OAuth is primarily a protocol for authorization. It doesn't deal directly with the user's identity but with what they are allowed to do. In the context of OAuth, authorization ensures that a user has the right to perform specific actions or access particular resources. For example, when using OAuth, a user can be granted permission to post on their social media account from a third-party application without exposing their login credentials to that application.

On the other hand, SAML (Security Assertion Markup Language) is focused on authentication. It's used to verify a user's identity when they are trying to access a variety of applications. SAML is particularly effective in single sign-on (SSO) scenarios, where a user needs to be authenticated once and then can use multiple services without re-authenticating. SAML tokens carry assertions about the user's identity, which the service providers trust to grant access.

The difference between the two can be illustrated through a real-world analogy: If accessing a secure facility represents logging into a web service, then SAML would be the process that verifies the identity of a person trying to enter—much like a security checkpoint. OAuth would be akin to the rules that determine where within the facility the person can go—like a key card that provides access to specific doors.

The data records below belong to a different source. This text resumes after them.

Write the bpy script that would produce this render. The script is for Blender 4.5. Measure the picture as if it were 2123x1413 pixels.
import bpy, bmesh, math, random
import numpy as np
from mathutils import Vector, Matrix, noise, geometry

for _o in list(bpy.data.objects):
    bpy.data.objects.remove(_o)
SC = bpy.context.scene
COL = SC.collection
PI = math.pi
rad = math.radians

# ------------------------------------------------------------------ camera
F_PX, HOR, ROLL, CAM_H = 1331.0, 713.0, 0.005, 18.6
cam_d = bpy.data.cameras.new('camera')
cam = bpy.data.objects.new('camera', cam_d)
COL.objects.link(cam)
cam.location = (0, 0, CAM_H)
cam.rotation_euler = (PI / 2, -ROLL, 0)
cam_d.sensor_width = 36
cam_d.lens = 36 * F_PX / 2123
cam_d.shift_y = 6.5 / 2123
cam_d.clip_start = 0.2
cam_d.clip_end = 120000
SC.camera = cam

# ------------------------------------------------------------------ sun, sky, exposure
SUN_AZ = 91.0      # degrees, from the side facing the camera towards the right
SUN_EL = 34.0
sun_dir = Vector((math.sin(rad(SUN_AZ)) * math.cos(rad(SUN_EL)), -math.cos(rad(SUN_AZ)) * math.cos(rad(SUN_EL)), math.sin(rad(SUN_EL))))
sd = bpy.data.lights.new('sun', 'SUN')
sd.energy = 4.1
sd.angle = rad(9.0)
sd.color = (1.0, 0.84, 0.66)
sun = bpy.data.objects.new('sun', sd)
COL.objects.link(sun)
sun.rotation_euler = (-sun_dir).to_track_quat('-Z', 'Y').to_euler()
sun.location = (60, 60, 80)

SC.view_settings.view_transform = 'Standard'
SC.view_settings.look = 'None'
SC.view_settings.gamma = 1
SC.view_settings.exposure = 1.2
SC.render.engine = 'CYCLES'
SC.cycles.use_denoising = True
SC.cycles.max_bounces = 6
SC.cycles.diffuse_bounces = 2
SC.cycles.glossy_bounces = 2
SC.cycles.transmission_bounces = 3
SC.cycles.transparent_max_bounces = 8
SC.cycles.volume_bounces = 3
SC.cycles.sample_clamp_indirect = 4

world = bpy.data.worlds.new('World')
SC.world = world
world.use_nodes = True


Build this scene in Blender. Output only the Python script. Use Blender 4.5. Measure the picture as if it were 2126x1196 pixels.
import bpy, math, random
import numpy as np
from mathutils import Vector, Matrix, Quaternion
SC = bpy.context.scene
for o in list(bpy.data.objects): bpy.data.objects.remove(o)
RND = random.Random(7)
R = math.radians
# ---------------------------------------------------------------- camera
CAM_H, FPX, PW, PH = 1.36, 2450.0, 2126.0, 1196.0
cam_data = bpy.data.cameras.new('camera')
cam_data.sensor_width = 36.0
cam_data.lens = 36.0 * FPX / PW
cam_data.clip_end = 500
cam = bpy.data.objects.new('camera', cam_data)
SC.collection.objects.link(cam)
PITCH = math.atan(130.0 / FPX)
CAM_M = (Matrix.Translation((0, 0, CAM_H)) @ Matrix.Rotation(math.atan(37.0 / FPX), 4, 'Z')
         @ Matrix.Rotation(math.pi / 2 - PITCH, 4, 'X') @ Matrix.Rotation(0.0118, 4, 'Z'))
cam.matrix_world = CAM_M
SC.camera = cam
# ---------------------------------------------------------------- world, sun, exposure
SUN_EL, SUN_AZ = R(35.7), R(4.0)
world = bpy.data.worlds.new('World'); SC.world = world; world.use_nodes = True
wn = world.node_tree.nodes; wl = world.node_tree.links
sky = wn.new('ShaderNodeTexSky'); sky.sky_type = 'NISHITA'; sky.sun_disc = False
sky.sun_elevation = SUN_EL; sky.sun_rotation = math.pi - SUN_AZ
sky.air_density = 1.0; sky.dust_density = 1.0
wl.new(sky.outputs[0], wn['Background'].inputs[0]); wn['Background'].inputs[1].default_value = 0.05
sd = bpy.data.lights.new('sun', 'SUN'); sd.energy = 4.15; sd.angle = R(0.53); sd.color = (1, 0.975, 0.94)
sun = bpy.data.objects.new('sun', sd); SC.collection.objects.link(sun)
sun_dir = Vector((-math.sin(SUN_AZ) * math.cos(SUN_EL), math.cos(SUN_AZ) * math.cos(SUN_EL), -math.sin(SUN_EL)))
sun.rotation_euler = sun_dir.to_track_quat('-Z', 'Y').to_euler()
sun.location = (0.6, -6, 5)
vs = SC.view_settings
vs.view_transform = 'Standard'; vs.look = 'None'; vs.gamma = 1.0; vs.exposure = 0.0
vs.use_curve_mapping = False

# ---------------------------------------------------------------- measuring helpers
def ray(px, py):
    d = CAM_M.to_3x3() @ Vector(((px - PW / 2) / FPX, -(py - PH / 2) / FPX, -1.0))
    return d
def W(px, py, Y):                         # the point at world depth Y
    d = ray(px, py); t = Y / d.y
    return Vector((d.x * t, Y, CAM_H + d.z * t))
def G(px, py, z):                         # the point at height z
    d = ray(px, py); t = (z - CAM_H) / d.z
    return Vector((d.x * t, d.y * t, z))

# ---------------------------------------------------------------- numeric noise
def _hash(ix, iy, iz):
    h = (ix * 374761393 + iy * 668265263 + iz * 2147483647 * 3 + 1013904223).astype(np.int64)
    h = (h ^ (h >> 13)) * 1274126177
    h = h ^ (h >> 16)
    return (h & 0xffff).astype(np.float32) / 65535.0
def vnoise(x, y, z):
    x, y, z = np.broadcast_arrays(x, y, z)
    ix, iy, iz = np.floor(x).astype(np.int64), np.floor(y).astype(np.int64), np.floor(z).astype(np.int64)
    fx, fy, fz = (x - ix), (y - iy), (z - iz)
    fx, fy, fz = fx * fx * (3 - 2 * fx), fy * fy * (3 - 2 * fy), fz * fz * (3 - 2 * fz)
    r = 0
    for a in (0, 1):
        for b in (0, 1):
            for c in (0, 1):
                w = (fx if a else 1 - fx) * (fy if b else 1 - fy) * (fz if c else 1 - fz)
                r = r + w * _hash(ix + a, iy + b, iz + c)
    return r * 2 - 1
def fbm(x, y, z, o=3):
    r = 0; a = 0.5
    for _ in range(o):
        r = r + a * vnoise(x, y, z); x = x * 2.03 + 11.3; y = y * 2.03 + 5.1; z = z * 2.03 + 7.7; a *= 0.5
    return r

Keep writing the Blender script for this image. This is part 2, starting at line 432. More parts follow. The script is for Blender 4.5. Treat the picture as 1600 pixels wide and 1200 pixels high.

Both protocols can be used in tandem, particularly in environments where SSO is desired. An identity provider might use SAML to authenticate users and then issue OAuth tokens for those users to access specific resources, combining secure authentication with fine-grained authorization.

Conclusion

Tokens are integral to securing user authentication and authorization across various platforms. Session tokens keep users logged into a system, while access tokens, including JWTs, OAuth, and SAML tokens, provide secure access to resources with a single sign-on capability. Proper handling and storage of these tokens ensure the safety of user data and the integrity of systems, underscoring their vital role in modern cybersecurity practices.